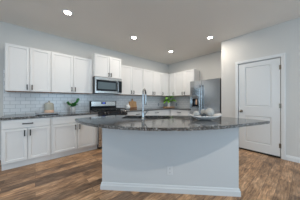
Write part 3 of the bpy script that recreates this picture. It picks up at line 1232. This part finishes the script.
# white jar and cutting board right of the range
jr = thing('vase', 'small round white vase between the range and the cutting board', 'vase', (2.225, 3.66, ZC))
bm = NB()
lathe(bm, [(0, 0), (0.035, 0), (0.060, 0.02), (0.078, 0.06), (0.074, 0.10), (0.050, 0.132), (0.034, 0.145), (0.032, 0.160), (0.040, 0.172), (0.034, 0.172), (0.026, 0.158), (0.026, 0.14), (0, 0.13)], 32)
obj('vase_body', bm, M_CER, jr, True)

cb = thing('cutting_board', 'brown wooden cutting board with round handle leaning on the tiles', 'cutting board', (2.515, 3.775, ZC + 0.005))
cb.rotation_euler = (math.radians(-13), 0, 0)


def board_outline():
    hw_, hh = 0.148, 0.255
    p = [(-hw_ + 0.012, 0.0), (hw_ - 0.012, 0.0), (hw_, 0.012), (hw_, hh - 0.016), (hw_ - 0.012, hh - 0.004), (0.05, hh), (0.026, hh + 0.008), (0.020, hh + 0.045)]
    for k in range(9):
        a = math.radians(-20 + 220 * k / 8)
        p.append((0.022 * math.cos(a), hh + 0.072 + 0.022 * math.sin(a)))
    p += [(-0.020, hh + 0.045), (-0.026, hh + 0.008), (-0.05, hh), (-hw_ + 0.012, hh - 0.004), (-hw_, hh - 0.016), (-hw_, 0.012)]
    return p


bm = NB()
po = board_outline()
A = [bm.verts.new((x, 0.0, z)) for x, z in po]
B = [bm.verts.new((x, 0.020, z)) for x, z in po]
n = len(po)
fa = bm.faces.new(A)
fb = bm.faces.new(list(reversed(B)))
for i in range(n):
    bm.faces.new((A[i], A[(i + 1) % n], B[(i + 1) % n], B[i]))
bmesh.ops.bevel(bm, geom=list(set(fa.edges) | set(fb.edges)), offset=0.003, segments=2, affect='EDGES')
bd = obj('board', bm, M_BOARD, cb)
bm = NB()
box(bm, -0.149, 0.149, -0.003, 0.023, 0.006, 0.045, bev=0.002)
obj('dark_wood_strip', bm, M_BOARD_D, cb)
bm = NB()
lp = []
for k in range(17):
    a = 2 * PI * k / 16
    lp.append((0.013 * math.cos(a), -0.001, 0.255 + 0.072 + 0.013 * math.sin(a)))
tube(bm, lp, 0.004, 8)
obj('handle_ring', bm, M_BOARD_D, cb)

# round wooden board with a vase of bright green leaves in the corner
rb = thing('round_board', 'round wooden board on the corner counter beneath the white vase', 'board', (3.985, 3.50, ZC))
bm = NB()
lathe(bm, [(0, 0.010), (0.225, 0.010), (0.235, 0.016), (0.235, 0.030), (0.228, 0.036), (0, 0.036)], 48)
obj('disc', bm, M_ROUND, rb, True)
bm = NB()
lathe(bm, [(0, 0), (0.12, 0), (0.12, 0.010), (0, 0.010)], 32)
obj('foot_ring', bm, M_BOARD_D, rb)
vs = thing('leaf_vase', 'white vase of big bright green leaves on the round corner board', 'plant', (3.985, 3.50, ZC + 0.036))
bm = NB()
lathe(bm, [(0, 0), (0.048, 0), (0.052, 0.006), (0.052, 0.16), (0.046, 0.180), (0.046, 0.190), (0.040, 0.190), (0.040, 0.172), (0.036, 0.155), (0, 0.15)], 32)
obj('vase_body', bm, M_CER, vs, True)
bm = NB()
bs = NB()
rnd = random.Random(11)
for k in range(30):
    a = 2 * PI * k / 30 * 2.4 + rnd.uniform(-0.2, 0.2)
    rr = rnd.uniform(0.03, 0.155)
    zz = rnd.uniform(0.21, 0.385)
    st = Vector((rr * math.cos(a), rr * math.sin(a), zz))
    tube(bs, [(0.012 * math.cos(a), 0.012 * math.sin(a), 0.165), (rr * 0.4 * math.cos(a), rr * 0.4 * math.sin(a), 0.165 + (zz - 0.165) * 0.7), st], 0.0025, 6)
    leaf(bm, st, (math.cos(a), math.sin(a), rnd.uniform(-0.3, 0.7)), rnd.uniform(0.12, 0.155), rnd.uniform(0.09, 0.115), rnd.uniform(0.2, 0.5), rnd.uniform(-0.7, 0.7))
obj('leaves', bm, M_LEAF2, vs, True)
obj('stems', bs, M_STEM, vs)

# decorative bowl on the island
BX, BY = 1.770, 0.905
bw = thing('decorative_bowl', 'wide white boat-shaped bowl on the island countertop', 'bowl', (BX, BY, SZ1), ROT)
bm = NB()
NS, NR = 48, 8


def bowl_pt(a, t, inner):
    ca, sa = math.cos(a), math.sin(a)
    rx = 0.225 * t
    ry = 0.125 * t
    lift = (0.044 + 0.034 * abs(ca) ** 3 + 0.006 * math.sin(3 * a)) * t ** 2.2
    z = lift + (0.008 if inner else 0.0)
    if inner:
        rx -= 0.005 * t
        ry -= 0.005 * t
    return (rx * ca, ry * sa, z)


outer, inn = [], []
for j in range(1, NR + 1):
    t = 0.30 + 0.70 * (j - 1) / (NR - 1)
    tt = t
    outer.append([bm.verts.new(bowl_pt(2 * PI * i / NS, tt, False)) for i in range(NS)])
    inn.append([bm.verts.new(bowl_pt(2 * PI * i / NS, tt, True)) for i in range(NS)])
for v in outer[0]:
    v.co.z = 0.0
for S in (outer, inn):
    for a, b in zip(S[:-1], S[1:]):
        for i in range(NS):
            bm.faces.new((a[i], a[(i + 1) % NS], b[(i + 1) % NS], b[i]))
for i in range(NS):
    bm.faces.new((outer[-1][i], outer[-1][(i + 1) % NS], inn[-1][(i + 1) % NS], inn[-1][i]))
bm.faces.new(outer[0])
bm.faces.new(inn[0])
obj('bowl_shell', bm, M_BOWL, bw, True)


def ball(label, u, v, z, r, m, seed):
    X, Y = BX + u * r2 + v * r2, BY - u * r2 + v * r2
    bm = NB()
    bmesh.ops.create_icosphere(bm, subdivisions=4, radius=r)
    rn = random.Random(seed)
    dirs = [Vector((rn.gauss(0, 1), rn.gauss(0, 1), rn.gauss(0, 1))).normalized() for _ in range(70)]
    for vt in bm.verts:
        nn = vt.co.normalized()
        d1 = max(nn.dot(q) for q in dirs)
        vt.co = nn * r * (1 - 0.10 * min(1, max(0, (0.985 - d1) / 0.05)))
    o = obj('decorative_ball', bm, m, None, True, (X, Y, z))
    tag(o, label, 'ball', 'decorative balls in the bowl')
    return o


ball('largest knobbly white ball, at the right of the bowl', 0.066, -0.01, SZ1 + 0.099, 0.060, M_BALL, 1)
ball('small knobbly white ball, at the left of the bowl', -0.112, -0.01, SZ1 + 0.080, 0.042, M_BALL, 2)
ball('small pale ball perched behind the largest ball in the bowl', 0.000, 0.055, SZ1 + 0.106, 0.034, M_BALL, 3)
ball('dark ball between the two white balls in the bowl', -0.026, -0.058, SZ1 + 0.060, 0.034, M_BALLD, 4)

# ------------------------------------------------------------------ recessed ceiling lights
CANS = [(0.437, 2.735, 1, 'lit recessed ceiling light nearest the left wall cabinets'),
        (1.851, 2.760, 1.0, 'lit recessed ceiling light in front of the microwave'),
        (3.274, 2.780, 1.2, 'lit recessed ceiling light nearest the kitchen corner'),
        (3.276, 1.532, 1, 'lit recessed ceiling light nearest the refrigerator'),
        (0.52, -0.43, 2.9, 'lit recessed ceiling light behind the photographer'),
        (-1.2, 1.2, 1, 'lit recessed ceiling light beyond the left edge of the photo')]
can0 = None
for x, y, k, lb in CANS:
    if can0 is None:
        can0 = thing('recessed_light', lb, 'ceiling light', (x, y, H), 0, 'recessed ceiling lights')
        bm = NB()
        lathe(bm, [(0.056, -0.004), (0.060, -0.010), (0.082, -0.006), (0.086, 0.0), (0.056, 0.0)], 40)
        bm.faces.ensure_lookup_table()
        obj('trim_ring', bm, M_PLASTIC, can0, True)
        bm = NB()
        lathe(bm, [(0, -0.008), (0.055, -0.004), (0.055, -0.0005), (0, -0.0005)], 40)
        obj('lens', bm, M_LENS, can0)
    else:
        dup(can0, (x, y, H), None, lb)
    area('can_lamp', (x, y, H - 0.012), (0, 0, 0), 0.10, 0.10, CAN_W * k, CAN_COL, 'DISK')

- - -

# Goal
From the opening line of the listing above through the line bearing "cb.rotation_euler = (math.radians(-13), 0, 0)", repeat each line exactly. Drop every picture.

# Exercise output
Write part 3 of the bpy script that recreates this picture. It picks up at line 1232. This part finishes the script.
# white jar and cutting board right of the range
jr = thing('vase', 'small round white vase between the range and the cutting board', 'vase', (2.225, 3.66, ZC))
bm = NB()
lathe(bm, [(0, 0), (0.035, 0), (0.060, 0.02), (0.078, 0.06), (0.074, 0.10), (0.050, 0.132), (0.034, 0.145), (0.032, 0.160), (0.040, 0.172), (0.034, 0.172), (0.026, 0.158), (0.026, 0.14), (0, 0.13)], 32)
obj('vase_body', bm, M_CER, jr, True)

cb = thing('cutting_board', 'brown wooden cutting board with round handle leaning on the tiles', 'cutting board', (2.515, 3.775, ZC + 0.005))
cb.rotation_euler = (math.radians(-13), 0, 0)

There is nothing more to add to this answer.